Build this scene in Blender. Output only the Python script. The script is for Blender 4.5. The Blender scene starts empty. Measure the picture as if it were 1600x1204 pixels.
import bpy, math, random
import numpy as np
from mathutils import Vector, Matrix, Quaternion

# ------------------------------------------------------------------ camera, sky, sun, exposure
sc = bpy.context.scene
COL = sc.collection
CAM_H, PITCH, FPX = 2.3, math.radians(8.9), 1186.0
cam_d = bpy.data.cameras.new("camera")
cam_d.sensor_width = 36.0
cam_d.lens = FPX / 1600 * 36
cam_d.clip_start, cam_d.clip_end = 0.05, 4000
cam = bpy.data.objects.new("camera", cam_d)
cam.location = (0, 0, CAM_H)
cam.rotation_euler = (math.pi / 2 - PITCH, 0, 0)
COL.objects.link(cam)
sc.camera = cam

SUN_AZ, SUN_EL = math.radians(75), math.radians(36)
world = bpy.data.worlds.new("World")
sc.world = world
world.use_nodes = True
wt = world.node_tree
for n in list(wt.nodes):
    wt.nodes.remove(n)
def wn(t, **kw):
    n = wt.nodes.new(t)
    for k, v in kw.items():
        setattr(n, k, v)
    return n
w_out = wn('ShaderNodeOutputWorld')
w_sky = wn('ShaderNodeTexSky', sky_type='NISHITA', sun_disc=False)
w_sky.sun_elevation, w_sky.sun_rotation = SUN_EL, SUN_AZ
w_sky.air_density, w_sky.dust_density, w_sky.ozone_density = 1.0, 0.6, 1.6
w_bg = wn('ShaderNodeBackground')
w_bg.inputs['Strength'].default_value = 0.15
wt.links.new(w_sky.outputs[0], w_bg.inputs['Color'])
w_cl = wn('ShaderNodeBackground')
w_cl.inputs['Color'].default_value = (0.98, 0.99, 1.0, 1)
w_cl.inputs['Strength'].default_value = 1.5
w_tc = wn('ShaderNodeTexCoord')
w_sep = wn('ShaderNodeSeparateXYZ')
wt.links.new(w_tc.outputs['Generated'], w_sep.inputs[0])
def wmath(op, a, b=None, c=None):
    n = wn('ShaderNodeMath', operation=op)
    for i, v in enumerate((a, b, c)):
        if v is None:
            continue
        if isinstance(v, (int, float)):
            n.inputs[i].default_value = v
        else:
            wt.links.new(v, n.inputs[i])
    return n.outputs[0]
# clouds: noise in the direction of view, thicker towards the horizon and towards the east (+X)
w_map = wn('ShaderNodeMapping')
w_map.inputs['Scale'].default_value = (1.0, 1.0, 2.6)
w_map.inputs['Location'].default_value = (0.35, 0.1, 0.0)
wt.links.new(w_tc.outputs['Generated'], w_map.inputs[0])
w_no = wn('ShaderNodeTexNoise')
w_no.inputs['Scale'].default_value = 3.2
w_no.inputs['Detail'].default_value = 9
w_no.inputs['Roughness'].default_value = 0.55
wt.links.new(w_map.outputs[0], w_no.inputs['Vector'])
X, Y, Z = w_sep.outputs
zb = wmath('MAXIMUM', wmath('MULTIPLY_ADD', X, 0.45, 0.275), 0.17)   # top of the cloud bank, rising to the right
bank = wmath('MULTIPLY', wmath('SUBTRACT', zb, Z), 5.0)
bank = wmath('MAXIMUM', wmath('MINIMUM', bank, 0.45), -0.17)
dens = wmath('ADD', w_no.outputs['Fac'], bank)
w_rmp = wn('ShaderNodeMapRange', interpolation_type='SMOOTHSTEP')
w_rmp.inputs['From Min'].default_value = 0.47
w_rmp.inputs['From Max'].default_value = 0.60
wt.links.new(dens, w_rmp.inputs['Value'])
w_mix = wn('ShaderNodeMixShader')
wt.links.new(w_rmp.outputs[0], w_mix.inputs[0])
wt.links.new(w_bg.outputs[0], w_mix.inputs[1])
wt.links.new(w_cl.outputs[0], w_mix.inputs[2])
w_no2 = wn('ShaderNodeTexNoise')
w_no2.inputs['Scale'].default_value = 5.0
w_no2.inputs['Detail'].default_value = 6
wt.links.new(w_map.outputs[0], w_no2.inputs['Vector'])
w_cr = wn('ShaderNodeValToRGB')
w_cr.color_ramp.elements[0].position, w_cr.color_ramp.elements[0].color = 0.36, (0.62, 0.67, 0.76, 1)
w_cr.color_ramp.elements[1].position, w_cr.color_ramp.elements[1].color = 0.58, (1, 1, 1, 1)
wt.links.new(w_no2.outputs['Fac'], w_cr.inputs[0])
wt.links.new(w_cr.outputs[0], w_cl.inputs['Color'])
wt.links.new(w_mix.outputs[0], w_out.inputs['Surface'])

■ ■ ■

## Task goal:
Spot every line that holds "scene" and copy it.

## Completed task:
Build this scene in Blender. Output only the Python script. The script is for Blender 4.5. The Blender scene starts empty. Measure the picture as if it were 1600x1204 pixels.
sc = bpy.context.scene